Stephanie: Nothing is off limits to what that is referencing. Lyrically, it’s about the balance in any relationship you have in your life. Parents, friends, partners or relationships in the music scene. [It’s about] the healthy balance of listening and communicating but also the frustration of being talked over. It’s a song literally saying don’t talk over me. It’s me lyrically defining my boundaries. There is a healthy amount of back and forth in any relationship, but there is always a line.

Every artist has influences, even if they are unintentional. Who did you find yourself emulating on this new record, especially as it relates to the clashes of guitars?

Stevie: Stewart Copeland on the ‘Spyro’ soundtracks, electronic music (Justice, in specific), Queens of the Stone Age, Snarky Puppy, Wolf Peck and music from several animes. An overall strive to synthesize an overdriven angry tone with electronic influence.

Skylar: Dissonance from anyone I’ve heard. ‘The River Lullaby’ from The Prince of Egypt, Korn, Primus.

Kelsey: I don’t intentionally pull from the music I’ve heard.

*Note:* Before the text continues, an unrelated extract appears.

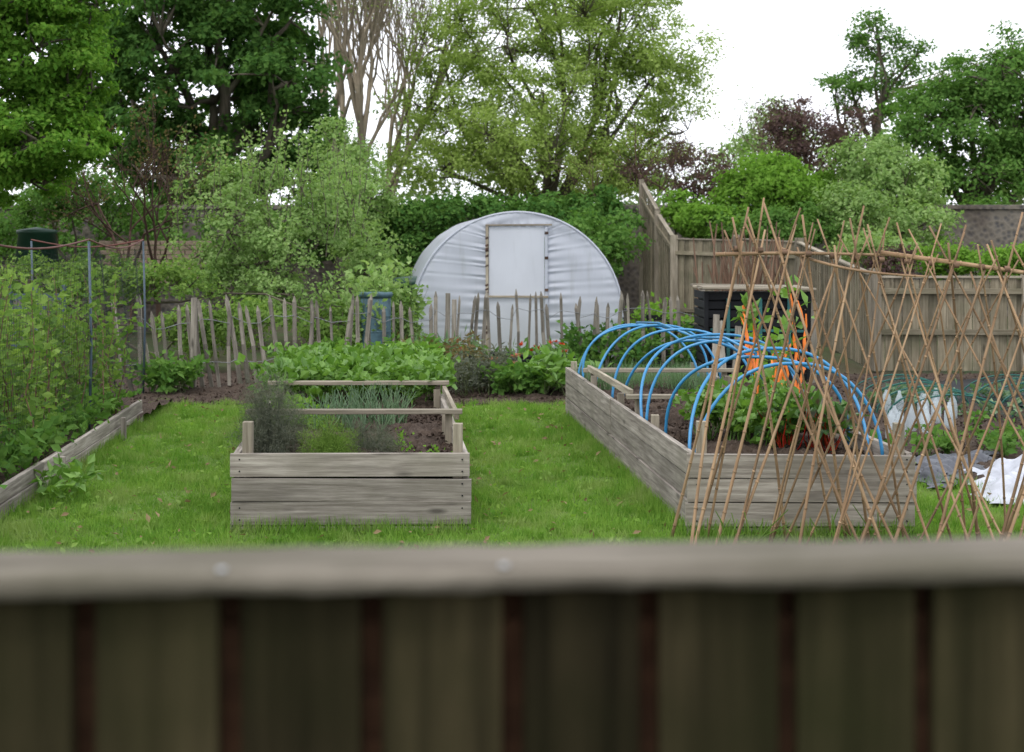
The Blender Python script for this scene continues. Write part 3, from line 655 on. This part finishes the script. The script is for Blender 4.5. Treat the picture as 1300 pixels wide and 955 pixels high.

It’s more of being able to understand what I’m doing due to my education in music. I’m interested in techniques, mostly; broadening my understanding of techniques has allowed me to create more easily.

Stephanie: For me this album has been my version of ‘Jagged Little Pill’ by Alanis Morissette. I grew up listening to her, and it was one of the first albums I consciously sang to, as inappropriate as that seems for a 7-year-old. It’s not the composition of the songs or the melodies even. It’s the phrasing and the rhythmic quality of her word choices, which all leads back to the given anger that I identify with. There is also some subconscious punk influences, only because of our music’s vibe, like Kathleen Hanna of Bikini Kill, although I haven’t really actively listened to them much.

“Wake Me Up Dead” is a pretty gnarly performance, from top to bottom. “My eyes feel old / Nothing is nice anymore” really sticks on the brain. What is the intent of that line and the song, as a whole?

Stephanie: The intent of that line is a snapshot of the defeat that you feel at times. It’s a pretty jaded phrase with a lot of truth. It’s literal and metaphorical at the same time. That phrase sums up a couple years of being completely dealt every wrong and bad hand imaginable. It’s like you shed the skin of optimism at the times that test you the most. The whole song is about three dreams rolled into one. Each verse leads off with a dream-like phrase then moves into a night terror type feeling. The whole song is about the in-between place of thought and doubt, things you can’t control basically. Sleep paralysis.

“Good for One Thing,” which closes the record, has such a cool, side-pocket groove to it. How did that evolve?

Stephanie: This song is a contrast to “Wake Me Up Dead.” Stevie brought the riff to practice, and then, Kelsey showed us a beat she’d been working on. And we went from there. This song is pretty manic. It goes from a groove, to an in between point, to a heavy half time, then back to the grove. It gives you whiplash.

In the context of your life shows, in what ways do these songs, especially, transform?

Stephanie: In “Flowers,” we have an extra verse where Kelsey has a drum solo. In the last chorus of “Good for One Thing,” I have a descending chromatic melody on top of the harmony Skylar sings. Stevie’s bass tone has different requirements live. Skylar plays with one pedal used in “Flowers” and “Doe Doe,” whereas on the album, there are
several pedals used. In “Cat Called,” Kelsey and Skylar blow whistles proir to the songs breakdown.